Instructions for the task:
Transcribe the whole listing below without changing a word, but leave out every image.

Input rows:
>> start

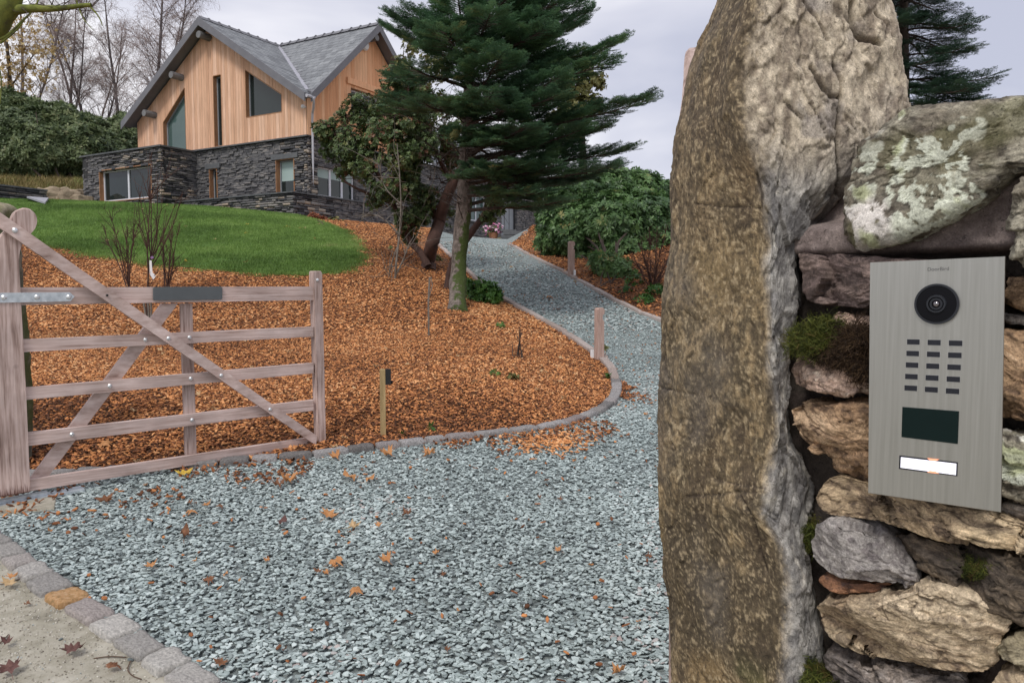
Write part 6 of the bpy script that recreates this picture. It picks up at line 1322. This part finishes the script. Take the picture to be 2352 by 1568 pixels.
tg = MB(); a = P(344, 600, sb[1] - .04); tg.prism([P(343, 598, a[1]), P(348, 598, a[1]), P(350, 625, a[1]), P(358, 634, a[1]), P(352, 642, a[1]), P(344, 630, a[1])], (0, .004, 0)); tg.build('tag', m_white, sap)
tg = MB(); tg.tube([P(348, 590, sb[1] - .03), P(351, 594, sb[1] - .03)], .022, 6); m_mauve = MAT('mauve_tie', [(0, (.28, .16, .34)), (1, (.28, .16, .34))], rough=.7); tg.build('tie', m_mauve, sap)
ctg = MB()
for i in range(3): q = limb(P(338 + i * 5, 742, sb[1]), [R.uniform(-.2, .2), 0, 1], .42, 5, rg, .05); ctg.tube(q, .016, 5, cap=False)
ctg.build('tree_tie_stakes', m_palebark, sap)
for (x, yb, es, lab, sd2) in [(298, 668, [(250, 480), (275, 500), (262, 530), (310, 470), (325, 500), (292, 520), (240, 520)], 'bare twiggy sapling left of the tagged one behind the gate', 43), (381, 668, [(372, 560), (398, 500), (390, 540), (412, 520), (380, 480), (402, 590)], 'short bare sapling right of the tagged one behind the gate', 44)]:
    b = G3(x, yb); twiggy('bare_sapling', lab, 'sapling', b, [P(u, v, b[1] + R.uniform(-.2, .2)) for u, v in es], m_redbark, sd2, sub=9, r=.012, tw=.5, spread=.38)
b = G3(985, 772); t = thing('cane', b, 'thin pale cane standing in the mulch below the fir', 'stake'); mb = MB(); mb.tube([b, P(984, 690, b[1]), P(987, 636, b[1])], .013, 6); mb.tube([P(984, 690, b[1]), P(993, 655, b[1]), P(990, 636, b[1])], .006, 5); mb.build('stem', m_palebark, t)
b = G3(1192, 822); twiggy('young_shrub', 'young leafless shrub standing alone in the orange mulch', 'sapling', b, [P(x, y, b[1]) for x, y in [(1195, 742), (1186, 770), (1200, 760), (1178, 785), (1210, 790), (1192, 750)]], m_barkdark, 46, sub=4, r=.008, tw=.4)
for i, (x, y, m_, r, lab) in enumerate([(1150, 748, br_, 8, 'small green seedling upslope of the young shrub'), (1135, 860, br_, 7, 'tiny green seedling in the middle of the mulch'), (1175, 868, ol, 9, 'yellowish low plant below the young shrub'), (1385, 800, ol, 9, 'small mossy tuft at the foot of the lower bollard'), (1400, 868, br_, 6, 'green weed beside the kerb bend'), (985, 985, br_, 6, 'green weed right of the black box post'), (925, 1003, br_, 5, 'tiny weed at the edge of the kerb stones')]):
    b = G3(x, y + 4); shrub('seedling', lab, 'plant', b, [L_(x, y, b[1], r), L_(x + r, y + 2, b[1], r * .6)], 500, m_, .45, m_barkdark, 50 + i, stems=0)
shrub('dogwood', 'rust leaved shrub against the terrace wall corner', 'shrub', G3(735, 524), [L_(722, 508, 24.6, 18), L_(742, 512, 24.6, 14)], 200, [leaf_cluster('rust_sprig', leafmat('rust_leaf', [(0, (.14, .04, .02)), (.6, (.30, .10, .05)), (1, (.42, .2, .1))]), 7, .1, .04, rng)], .9, m_redbark, 61, stems=4)
shrub('terrace_shrub', 'yellow green shrub next to the rust one at the terrace wall', 'shrub', G3(775, 526), [L_(768, 514, 24.8, 16), L_(785, 518, 24.8, 12)], 200, ol, .8, m_redbark, 62, rshift=-.1, stems=4)

# --- far left hedge, rough bank, low wall, rocks
hb = np.array([-19., 34., gz(-19, 34)])
hl = [(0, 330, 36, 84), (-60, 330, 36, 90), (60, 325, 36, 74), (110, 315, 37, 66), (60, 285, 38, 58), (160, 315, 37, 62), (210, 325, 38, 52), (250, 350, 38, 46), (100, 350, 35, 62), (180, 350, 36, 60), (20, 370, 35, 60), (240, 370, 37, 45), (290, 320, 39, 40), (300, 355, 39, 42), (140, 275, 38, 36), (10, 270, 38, 56), (-100, 290, 38, 90)]
shrub('laurel_hedge', 'broad dark evergreen hedge behind the lawn left of the house', 'hedge', hb, [L_(x, y, Y, r, 1.1) for x, y, Y, r in hl], 210, hd, 1.25, m_barkdark, 71, shell=.6, stems=8, sr=.06)
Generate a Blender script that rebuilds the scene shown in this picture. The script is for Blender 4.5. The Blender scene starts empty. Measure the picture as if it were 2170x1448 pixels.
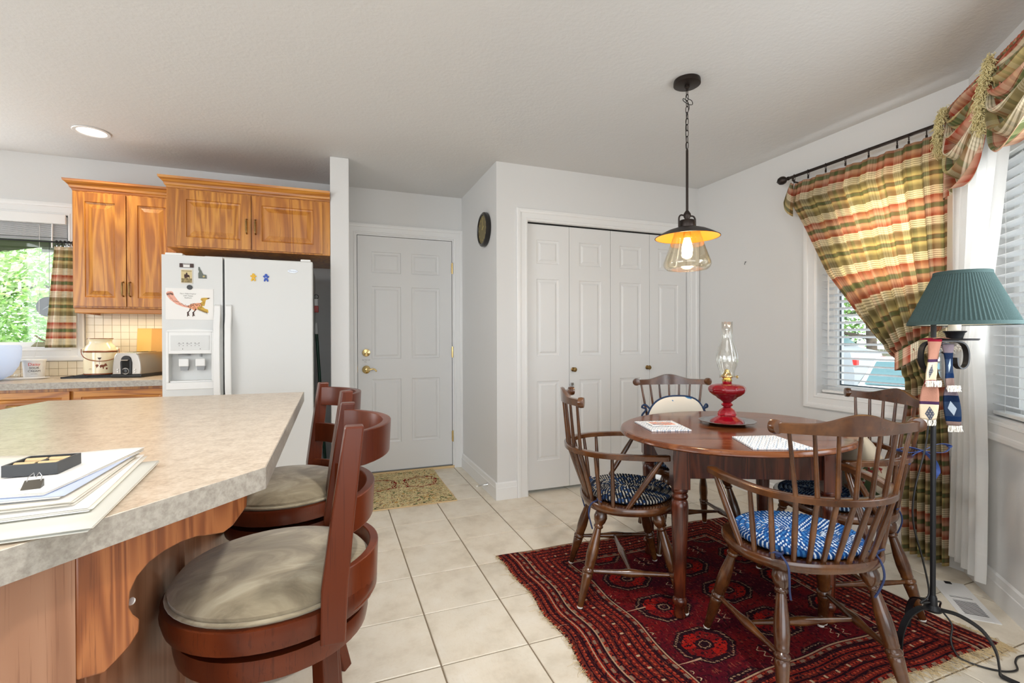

>> end

In response:
Write part 6 of the bpy script that recreates this picture. It picks up at line 1322. This part finishes the script. Take the picture to be 2352 by 1568 pixels.
tg = MB(); a = P(344, 600, sb[1] - .04); tg.prism([P(343, 598, a[1]), P(348, 598, a[1]), P(350, 625, a[1]), P(358, 634, a[1]), P(352, 642, a[1]), P(344, 630, a[1])], (0, .004, 0)); tg.build('tag', m_white, sap)
tg = MB(); tg.tube([P(348, 590, sb[1] - .03), P(351, 594, sb[1] - .03)], .022, 6); m_mauve = MAT('mauve_tie', [(0, (.28, .16, .34)), (1, (.28, .16, .34))], rough=.7); tg.build('tie', m_mauve, sap)
ctg = MB()
for i in range(3): q = limb(P(338 + i * 5, 742, sb[1]), [R.uniform(-.2, .2), 0, 1], .42, 5, rg, .05); ctg.tube(q, .016, 5, cap=False)
ctg.build('tree_tie_stakes', m_palebark, sap)
for (x, yb, es, lab, sd2) in [(298, 668, [(250, 480), (275, 500), (262, 530), (310, 470), (325, 500), (292, 520), (240, 520)], 'bare twiggy sapling left of the tagged one behind the gate', 43), (381, 668, [(372, 560), (398, 500), (390, 540), (412, 520), (380, 480), (402, 590)], 'short bare sapling right of the tagged one behind the gate', 44)]:
    b = G3(x, yb); twiggy('bare_sapling', lab, 'sapling', b, [P(u, v, b[1] + R.uniform(-.2, .2)) for u, v in es], m_redbark, sd2, sub=9, r=.012, tw=.5, spread=.38)
b = G3(985, 772); t = thing('cane', b, 'thin pale cane standing in the mulch below the fir', 'stake'); mb = MB(); mb.tube([b, P(984, 690, b[1]), P(987, 636, b[1])], .013, 6); mb.tube([P(984, 690, b[1]), P(993, 655, b[1]), P(990, 636, b[1])], .006, 5); mb.build('stem', m_palebark, t)
b = G3(1192, 822); twiggy('young_shrub', 'young leafless shrub standing alone in the orange mulch', 'sapling', b, [P(x, y, b[1]) for x, y in [(1195, 742), (1186, 770), (1200, 760), (1178, 785), (1210, 790), (1192, 750)]], m_barkdark, 46, sub=4, r=.008, tw=.4)
for i, (x, y, m_, r, lab) in enumerate([(1150, 748, br_, 8, 'small green seedling upslope of the young shrub'), (1135, 860, br_, 7, 'tiny green seedling in the middle of the mulch'), (1175, 868, ol, 9, 'yellowish low plant below the young shrub'), (1385, 800, ol, 9, 'small mossy tuft at the foot of the lower bollard'), (1400, 868, br_, 6, 'green weed beside the kerb bend'), (985, 985, br_, 6, 'green weed right of the black box post'), (925, 1003, br_, 5, 'tiny weed at the edge of the kerb stones')]):
    b = G3(x, y + 4); shrub('seedling', lab, 'plant', b, [L_(x, y, b[1], r), L_(x + r, y + 2, b[1], r * .6)], 500, m_, .45, m_barkdark, 50 + i, stems=0)
shrub('dogwood', 'rust leaved shrub against the terrace wall corner', 'shrub', G3(735, 524), [L_(722, 508, 24.6, 18), L_(742, 512, 24.6, 14)], 200, [leaf_cluster('rust_sprig', leafmat('rust_leaf', [(0, (.14, .04, .02)), (.6, (.30, .10, .05)), (1, (.42, .2, .1))]), 7, .1, .04, rng)], .9, m_redbark, 61, stems=4)
shrub('terrace_shrub', 'yellow green shrub next to the rust one at the terrace wall', 'shrub', G3(775, 526), [L_(768, 514, 24.8, 16), L_(785, 518, 24.8, 12)], 200, ol, .8, m_redbark, 62, rshift=-.1, stems=4)

# --- far left hedge, rough bank, low wall, rocks
hb = np.array([-19., 34., gz(-19, 34)])
hl = [(0, 330, 36, 84), (-60, 330, 36, 90), (60, 325, 36, 74), (110, 315, 37, 66), (60, 285, 38, 58), (160, 315, 37, 62), (210, 325, 38, 52), (250, 350, 38, 46), (100, 350, 35, 62), (180, 350, 36, 60), (20, 370, 35, 60), (240, 370, 37, 45), (290, 320, 39, 40), (300, 355, 39, 42), (140, 275, 38, 36), (10, 270, 38, 56), (-100, 290, 38, 90)]
shrub('laurel_hedge', 'broad dark evergreen hedge behind the lawn left of the house', 'hedge', hb, [L_(x, y, Y, r, 1.1) for x, y, Y, r in hl], 210, hd, 1.25, m_barkdark, 71, shell=.6, stems=8, sr=.06)
Generate a Blender script that rebuilds the scene shown in this picture. The script is for Blender 4.5. The Blender scene starts empty. Measure the picture as if it were 2170x1448 pixels.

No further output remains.